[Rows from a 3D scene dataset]

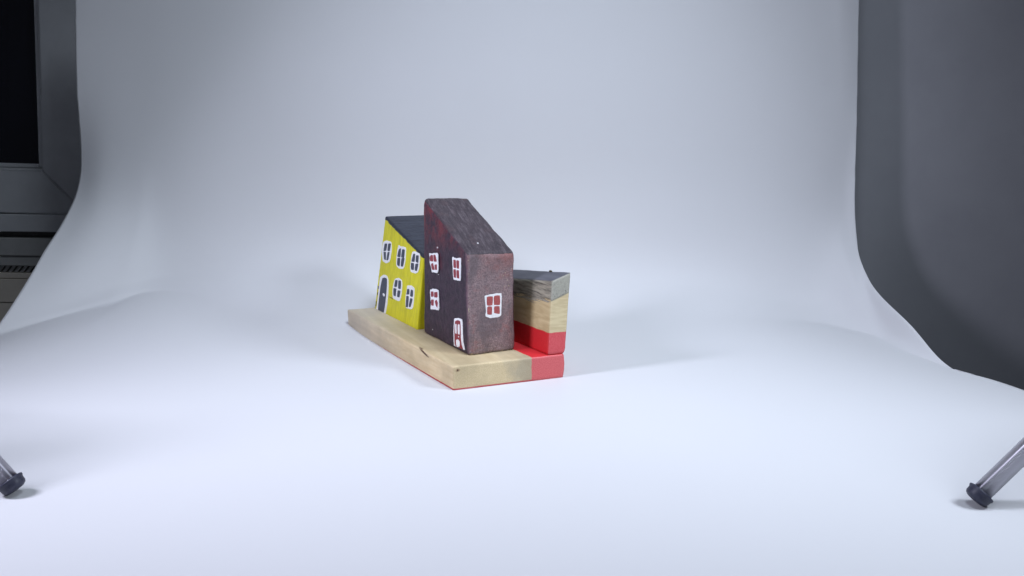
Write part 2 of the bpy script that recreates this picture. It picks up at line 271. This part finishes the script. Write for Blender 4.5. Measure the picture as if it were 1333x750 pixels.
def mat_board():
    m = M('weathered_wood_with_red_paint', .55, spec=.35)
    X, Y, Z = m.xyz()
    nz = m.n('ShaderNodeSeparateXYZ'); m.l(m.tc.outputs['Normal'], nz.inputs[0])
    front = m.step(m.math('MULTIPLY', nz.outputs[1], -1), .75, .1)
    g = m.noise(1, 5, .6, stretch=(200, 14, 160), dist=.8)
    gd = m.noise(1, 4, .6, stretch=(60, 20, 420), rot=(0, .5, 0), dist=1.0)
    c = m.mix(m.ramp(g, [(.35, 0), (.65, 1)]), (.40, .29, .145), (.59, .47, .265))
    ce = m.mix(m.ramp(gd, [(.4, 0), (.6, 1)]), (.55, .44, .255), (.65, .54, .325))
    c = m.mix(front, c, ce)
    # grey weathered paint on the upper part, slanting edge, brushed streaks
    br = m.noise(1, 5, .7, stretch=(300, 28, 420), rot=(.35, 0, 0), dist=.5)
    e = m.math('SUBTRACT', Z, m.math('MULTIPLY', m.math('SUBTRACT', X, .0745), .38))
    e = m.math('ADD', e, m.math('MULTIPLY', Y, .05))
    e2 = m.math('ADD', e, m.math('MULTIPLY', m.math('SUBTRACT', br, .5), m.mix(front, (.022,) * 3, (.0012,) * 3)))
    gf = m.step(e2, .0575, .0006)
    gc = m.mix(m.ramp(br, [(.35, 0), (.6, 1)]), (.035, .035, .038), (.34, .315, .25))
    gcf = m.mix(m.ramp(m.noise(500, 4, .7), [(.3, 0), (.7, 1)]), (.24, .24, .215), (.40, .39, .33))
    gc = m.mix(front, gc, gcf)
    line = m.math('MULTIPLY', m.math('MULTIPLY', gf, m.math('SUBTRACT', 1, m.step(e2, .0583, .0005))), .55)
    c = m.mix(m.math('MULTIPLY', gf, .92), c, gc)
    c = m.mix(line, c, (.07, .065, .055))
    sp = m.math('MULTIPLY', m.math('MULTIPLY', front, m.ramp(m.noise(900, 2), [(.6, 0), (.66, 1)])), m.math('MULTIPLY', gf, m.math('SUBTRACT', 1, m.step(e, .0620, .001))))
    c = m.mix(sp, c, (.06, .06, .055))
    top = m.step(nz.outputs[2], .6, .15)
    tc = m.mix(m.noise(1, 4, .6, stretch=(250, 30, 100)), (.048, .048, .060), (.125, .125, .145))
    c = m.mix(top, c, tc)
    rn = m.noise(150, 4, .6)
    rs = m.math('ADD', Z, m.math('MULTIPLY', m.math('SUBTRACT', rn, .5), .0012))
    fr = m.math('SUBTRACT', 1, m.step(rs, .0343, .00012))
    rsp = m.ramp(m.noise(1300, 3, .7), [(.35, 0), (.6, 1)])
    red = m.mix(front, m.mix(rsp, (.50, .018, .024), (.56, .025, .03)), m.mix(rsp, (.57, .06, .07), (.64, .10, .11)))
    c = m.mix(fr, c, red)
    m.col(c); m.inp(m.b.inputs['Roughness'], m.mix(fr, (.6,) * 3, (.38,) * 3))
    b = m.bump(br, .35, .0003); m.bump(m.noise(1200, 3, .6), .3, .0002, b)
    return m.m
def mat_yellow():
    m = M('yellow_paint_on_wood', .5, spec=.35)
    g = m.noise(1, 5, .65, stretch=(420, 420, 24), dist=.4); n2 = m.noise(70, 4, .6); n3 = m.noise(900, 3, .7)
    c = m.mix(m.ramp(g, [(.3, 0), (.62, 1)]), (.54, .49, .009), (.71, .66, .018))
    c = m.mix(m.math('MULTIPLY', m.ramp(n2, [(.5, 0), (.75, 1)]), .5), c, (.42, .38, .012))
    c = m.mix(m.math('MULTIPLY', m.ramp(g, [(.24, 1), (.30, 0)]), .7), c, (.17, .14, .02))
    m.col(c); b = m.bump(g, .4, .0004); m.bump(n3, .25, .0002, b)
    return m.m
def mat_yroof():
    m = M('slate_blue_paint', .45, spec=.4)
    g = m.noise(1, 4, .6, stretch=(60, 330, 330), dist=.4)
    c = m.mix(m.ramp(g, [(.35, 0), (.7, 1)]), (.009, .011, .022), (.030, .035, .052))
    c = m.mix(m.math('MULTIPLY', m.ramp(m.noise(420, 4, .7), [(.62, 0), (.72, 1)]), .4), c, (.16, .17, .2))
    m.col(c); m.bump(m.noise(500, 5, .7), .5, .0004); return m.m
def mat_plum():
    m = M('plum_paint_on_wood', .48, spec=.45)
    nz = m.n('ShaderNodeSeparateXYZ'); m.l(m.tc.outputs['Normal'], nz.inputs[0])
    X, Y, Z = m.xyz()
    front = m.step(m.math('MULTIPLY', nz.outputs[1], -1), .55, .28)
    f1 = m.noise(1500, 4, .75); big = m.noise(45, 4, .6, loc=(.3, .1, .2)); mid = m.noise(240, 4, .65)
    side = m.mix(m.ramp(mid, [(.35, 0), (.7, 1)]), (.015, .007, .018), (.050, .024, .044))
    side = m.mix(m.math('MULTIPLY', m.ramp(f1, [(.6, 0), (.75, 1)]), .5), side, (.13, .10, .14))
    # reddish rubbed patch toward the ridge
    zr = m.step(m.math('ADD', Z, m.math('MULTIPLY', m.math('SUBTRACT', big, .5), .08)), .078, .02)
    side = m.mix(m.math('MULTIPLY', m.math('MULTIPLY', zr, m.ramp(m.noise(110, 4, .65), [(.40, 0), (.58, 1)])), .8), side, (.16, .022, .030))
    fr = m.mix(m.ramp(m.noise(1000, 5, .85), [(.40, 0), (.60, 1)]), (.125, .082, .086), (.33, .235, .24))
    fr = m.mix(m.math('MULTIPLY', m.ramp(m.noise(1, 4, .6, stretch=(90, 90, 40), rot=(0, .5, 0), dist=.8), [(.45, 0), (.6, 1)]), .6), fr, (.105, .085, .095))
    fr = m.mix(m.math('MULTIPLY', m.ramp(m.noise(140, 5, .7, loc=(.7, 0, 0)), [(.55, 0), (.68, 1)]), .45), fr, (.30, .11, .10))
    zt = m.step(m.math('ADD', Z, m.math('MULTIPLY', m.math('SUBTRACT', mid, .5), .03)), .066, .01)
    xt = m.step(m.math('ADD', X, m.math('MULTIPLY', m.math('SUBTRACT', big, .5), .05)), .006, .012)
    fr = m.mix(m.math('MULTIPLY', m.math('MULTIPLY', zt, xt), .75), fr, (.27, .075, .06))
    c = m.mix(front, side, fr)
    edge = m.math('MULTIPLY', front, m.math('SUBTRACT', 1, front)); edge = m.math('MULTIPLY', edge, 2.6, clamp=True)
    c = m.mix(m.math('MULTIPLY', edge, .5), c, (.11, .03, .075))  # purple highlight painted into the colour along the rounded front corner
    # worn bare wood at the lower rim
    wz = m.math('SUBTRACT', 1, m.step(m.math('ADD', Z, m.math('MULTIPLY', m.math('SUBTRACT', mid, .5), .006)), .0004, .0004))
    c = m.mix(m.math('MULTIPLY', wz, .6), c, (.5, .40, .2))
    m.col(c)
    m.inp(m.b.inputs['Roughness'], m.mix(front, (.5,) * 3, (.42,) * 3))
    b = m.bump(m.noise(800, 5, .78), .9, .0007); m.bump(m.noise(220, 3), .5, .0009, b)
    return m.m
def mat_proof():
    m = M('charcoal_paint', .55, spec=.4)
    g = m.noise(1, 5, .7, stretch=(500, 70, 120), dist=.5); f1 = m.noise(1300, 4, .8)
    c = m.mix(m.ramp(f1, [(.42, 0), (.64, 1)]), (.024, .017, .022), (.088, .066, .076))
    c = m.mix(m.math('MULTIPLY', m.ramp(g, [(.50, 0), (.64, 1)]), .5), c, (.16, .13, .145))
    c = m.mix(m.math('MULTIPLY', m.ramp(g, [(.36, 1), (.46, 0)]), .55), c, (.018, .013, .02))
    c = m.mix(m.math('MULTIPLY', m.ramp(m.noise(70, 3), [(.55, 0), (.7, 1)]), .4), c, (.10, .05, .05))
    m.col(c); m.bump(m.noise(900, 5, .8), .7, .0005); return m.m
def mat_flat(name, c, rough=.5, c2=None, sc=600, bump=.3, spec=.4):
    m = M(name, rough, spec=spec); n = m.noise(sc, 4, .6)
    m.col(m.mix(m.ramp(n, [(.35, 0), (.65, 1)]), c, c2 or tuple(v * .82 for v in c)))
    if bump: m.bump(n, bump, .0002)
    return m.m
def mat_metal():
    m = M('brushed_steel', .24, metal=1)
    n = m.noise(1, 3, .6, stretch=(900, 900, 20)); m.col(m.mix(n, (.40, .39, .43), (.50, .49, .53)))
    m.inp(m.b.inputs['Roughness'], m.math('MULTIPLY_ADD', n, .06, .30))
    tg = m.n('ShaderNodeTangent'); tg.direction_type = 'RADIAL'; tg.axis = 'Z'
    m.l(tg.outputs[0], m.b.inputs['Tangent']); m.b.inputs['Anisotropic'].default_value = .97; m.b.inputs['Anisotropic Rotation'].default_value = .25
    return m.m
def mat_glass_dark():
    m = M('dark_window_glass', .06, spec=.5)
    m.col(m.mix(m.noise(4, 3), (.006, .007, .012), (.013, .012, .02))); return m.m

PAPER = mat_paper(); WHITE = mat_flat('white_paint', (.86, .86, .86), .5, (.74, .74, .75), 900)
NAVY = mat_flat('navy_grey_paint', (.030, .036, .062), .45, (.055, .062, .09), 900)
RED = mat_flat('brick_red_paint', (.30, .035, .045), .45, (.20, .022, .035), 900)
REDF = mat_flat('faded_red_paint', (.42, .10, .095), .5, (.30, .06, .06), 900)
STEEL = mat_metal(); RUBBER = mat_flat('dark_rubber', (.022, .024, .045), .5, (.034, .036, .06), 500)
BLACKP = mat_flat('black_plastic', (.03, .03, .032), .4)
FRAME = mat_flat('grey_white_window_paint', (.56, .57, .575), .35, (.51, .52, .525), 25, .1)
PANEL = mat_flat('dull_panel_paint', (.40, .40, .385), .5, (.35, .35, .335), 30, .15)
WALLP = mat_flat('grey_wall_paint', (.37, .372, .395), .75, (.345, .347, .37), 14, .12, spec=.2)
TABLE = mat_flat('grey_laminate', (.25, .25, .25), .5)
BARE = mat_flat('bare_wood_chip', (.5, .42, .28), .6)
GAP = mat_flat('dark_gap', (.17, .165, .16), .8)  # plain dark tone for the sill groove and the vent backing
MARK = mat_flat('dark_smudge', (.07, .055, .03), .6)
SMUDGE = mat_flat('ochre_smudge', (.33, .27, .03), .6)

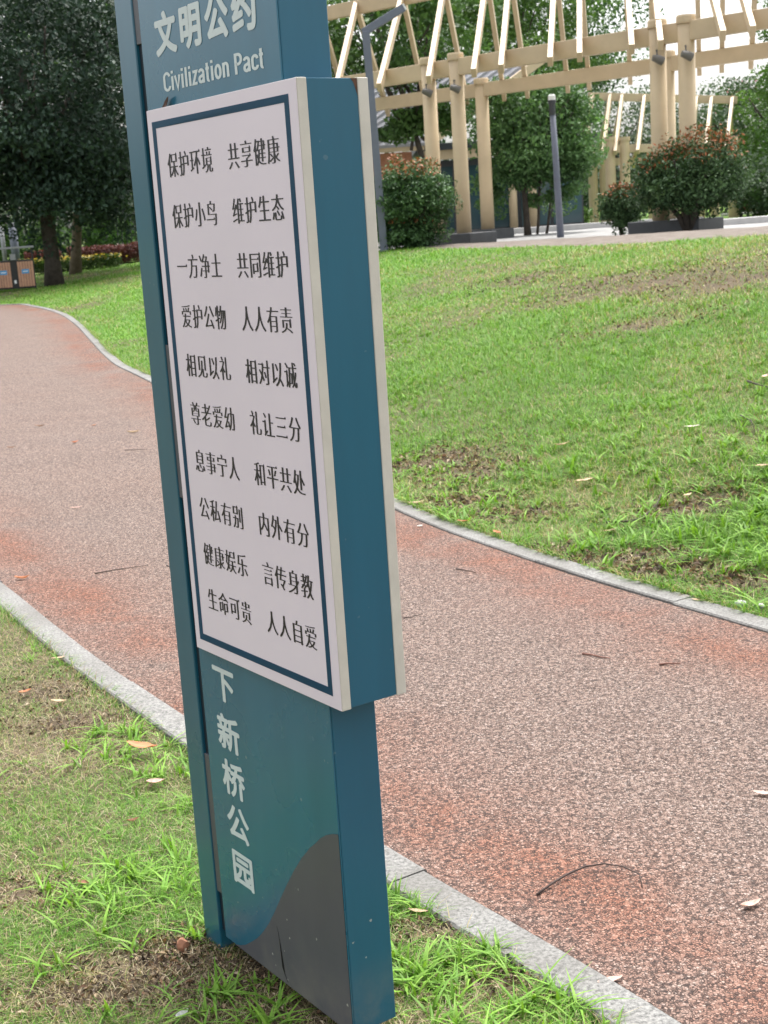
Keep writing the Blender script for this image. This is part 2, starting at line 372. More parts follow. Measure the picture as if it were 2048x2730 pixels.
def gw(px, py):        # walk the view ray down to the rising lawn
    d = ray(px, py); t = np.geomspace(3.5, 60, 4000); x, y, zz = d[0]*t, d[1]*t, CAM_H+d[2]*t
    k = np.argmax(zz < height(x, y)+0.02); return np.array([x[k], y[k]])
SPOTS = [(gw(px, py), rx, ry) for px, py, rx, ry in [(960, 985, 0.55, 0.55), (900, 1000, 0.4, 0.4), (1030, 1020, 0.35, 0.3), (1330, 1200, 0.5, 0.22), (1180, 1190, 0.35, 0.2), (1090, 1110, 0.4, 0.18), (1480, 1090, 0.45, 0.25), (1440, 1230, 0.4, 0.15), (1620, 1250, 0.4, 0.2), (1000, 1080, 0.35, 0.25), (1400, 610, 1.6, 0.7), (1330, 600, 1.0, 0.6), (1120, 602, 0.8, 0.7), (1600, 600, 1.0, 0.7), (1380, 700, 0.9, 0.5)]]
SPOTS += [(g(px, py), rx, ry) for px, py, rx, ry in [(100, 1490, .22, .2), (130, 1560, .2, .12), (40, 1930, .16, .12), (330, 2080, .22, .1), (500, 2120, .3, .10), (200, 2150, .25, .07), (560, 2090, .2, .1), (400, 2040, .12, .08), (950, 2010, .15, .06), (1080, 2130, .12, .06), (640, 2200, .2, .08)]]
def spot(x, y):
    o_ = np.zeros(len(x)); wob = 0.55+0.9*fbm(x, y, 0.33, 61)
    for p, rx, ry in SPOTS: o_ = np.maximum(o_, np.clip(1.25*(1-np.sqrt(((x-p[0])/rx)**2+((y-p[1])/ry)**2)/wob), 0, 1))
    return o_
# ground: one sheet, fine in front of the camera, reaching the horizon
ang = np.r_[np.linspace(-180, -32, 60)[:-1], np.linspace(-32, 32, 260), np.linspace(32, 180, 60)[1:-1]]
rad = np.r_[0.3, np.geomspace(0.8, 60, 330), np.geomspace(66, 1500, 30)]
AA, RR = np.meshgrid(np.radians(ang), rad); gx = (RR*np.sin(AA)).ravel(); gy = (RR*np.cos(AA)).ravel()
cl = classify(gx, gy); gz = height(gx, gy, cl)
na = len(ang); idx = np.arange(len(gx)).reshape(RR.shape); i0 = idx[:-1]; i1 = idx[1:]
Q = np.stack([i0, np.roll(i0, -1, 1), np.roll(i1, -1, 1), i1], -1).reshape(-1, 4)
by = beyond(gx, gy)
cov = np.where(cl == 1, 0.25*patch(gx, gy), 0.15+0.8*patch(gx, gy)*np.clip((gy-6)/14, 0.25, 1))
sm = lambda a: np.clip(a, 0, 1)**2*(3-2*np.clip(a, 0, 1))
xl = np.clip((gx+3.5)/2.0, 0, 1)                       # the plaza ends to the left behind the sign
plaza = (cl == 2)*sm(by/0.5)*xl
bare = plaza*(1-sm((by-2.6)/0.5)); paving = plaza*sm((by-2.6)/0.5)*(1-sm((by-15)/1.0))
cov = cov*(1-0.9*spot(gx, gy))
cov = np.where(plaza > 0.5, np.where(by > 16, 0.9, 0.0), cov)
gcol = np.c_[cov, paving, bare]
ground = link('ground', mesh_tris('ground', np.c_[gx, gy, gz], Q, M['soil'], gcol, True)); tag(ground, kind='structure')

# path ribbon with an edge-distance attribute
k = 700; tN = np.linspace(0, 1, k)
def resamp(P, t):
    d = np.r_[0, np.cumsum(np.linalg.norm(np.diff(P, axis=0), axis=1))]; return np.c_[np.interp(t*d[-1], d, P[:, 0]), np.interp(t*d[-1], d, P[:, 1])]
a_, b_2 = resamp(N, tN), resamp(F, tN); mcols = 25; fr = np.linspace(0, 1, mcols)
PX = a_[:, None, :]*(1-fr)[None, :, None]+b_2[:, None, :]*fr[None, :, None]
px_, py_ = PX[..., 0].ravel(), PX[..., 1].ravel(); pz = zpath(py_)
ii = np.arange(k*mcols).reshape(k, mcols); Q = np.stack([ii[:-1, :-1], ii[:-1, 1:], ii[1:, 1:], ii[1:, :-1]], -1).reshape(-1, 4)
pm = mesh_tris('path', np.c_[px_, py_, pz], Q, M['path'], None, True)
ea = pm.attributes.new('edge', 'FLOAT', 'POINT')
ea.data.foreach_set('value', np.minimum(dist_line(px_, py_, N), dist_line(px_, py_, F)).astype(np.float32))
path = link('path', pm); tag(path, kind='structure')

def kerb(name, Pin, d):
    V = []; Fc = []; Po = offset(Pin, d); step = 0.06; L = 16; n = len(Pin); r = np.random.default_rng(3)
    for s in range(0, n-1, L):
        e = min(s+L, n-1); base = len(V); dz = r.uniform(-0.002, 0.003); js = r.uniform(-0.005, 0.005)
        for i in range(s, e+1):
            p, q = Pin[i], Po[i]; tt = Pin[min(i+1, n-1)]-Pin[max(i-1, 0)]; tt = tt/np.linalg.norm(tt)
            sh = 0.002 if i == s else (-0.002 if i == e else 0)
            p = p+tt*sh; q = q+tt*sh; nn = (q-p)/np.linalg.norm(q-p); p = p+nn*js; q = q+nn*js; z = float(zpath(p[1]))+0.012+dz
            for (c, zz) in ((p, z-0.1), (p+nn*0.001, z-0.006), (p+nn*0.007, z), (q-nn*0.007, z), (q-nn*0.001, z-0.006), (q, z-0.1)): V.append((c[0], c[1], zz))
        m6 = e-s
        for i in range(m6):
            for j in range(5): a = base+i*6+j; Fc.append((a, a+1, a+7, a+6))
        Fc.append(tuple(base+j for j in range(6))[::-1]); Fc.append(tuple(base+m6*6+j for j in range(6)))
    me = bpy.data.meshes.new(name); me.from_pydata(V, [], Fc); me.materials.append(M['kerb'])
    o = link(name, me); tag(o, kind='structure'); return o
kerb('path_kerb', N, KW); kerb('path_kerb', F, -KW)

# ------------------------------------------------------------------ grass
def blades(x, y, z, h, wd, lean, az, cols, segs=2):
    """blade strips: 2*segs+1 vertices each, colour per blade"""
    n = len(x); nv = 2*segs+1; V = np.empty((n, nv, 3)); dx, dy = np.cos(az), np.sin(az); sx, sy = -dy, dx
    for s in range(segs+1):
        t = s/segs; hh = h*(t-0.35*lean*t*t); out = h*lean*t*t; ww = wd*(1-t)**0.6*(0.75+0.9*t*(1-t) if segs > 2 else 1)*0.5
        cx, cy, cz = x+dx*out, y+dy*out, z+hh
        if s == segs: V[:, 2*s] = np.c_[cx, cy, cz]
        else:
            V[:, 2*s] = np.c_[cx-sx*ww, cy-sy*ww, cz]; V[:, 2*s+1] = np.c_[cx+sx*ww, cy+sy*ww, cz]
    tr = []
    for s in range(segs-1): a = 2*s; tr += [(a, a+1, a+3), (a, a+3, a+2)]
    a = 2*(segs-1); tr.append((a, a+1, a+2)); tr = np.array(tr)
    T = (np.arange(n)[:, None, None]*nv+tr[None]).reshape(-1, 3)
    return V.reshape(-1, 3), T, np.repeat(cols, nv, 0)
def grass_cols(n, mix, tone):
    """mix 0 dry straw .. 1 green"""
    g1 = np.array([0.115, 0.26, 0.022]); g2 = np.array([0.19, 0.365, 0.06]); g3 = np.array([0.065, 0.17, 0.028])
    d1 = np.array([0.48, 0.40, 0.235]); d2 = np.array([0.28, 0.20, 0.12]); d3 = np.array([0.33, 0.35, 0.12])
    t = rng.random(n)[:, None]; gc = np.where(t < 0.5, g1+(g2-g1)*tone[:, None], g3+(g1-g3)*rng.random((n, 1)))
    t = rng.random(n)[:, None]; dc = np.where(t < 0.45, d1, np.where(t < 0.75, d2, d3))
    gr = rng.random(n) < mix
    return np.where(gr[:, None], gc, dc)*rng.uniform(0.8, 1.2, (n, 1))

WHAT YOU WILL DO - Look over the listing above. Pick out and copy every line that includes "were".

OUTPUT OF THE EXERCISE -
Write part 2 of the bpy script that recreates this picture. It picks up at line 271. This part finishes the script. Write for Blender 4.5. Measure the picture as if it were 1333x750 pixels.
Keep writing the Blender script for this image. This is part 2, starting at line 372. More parts follow. Measure the picture as if it were 2048x2730 pixels.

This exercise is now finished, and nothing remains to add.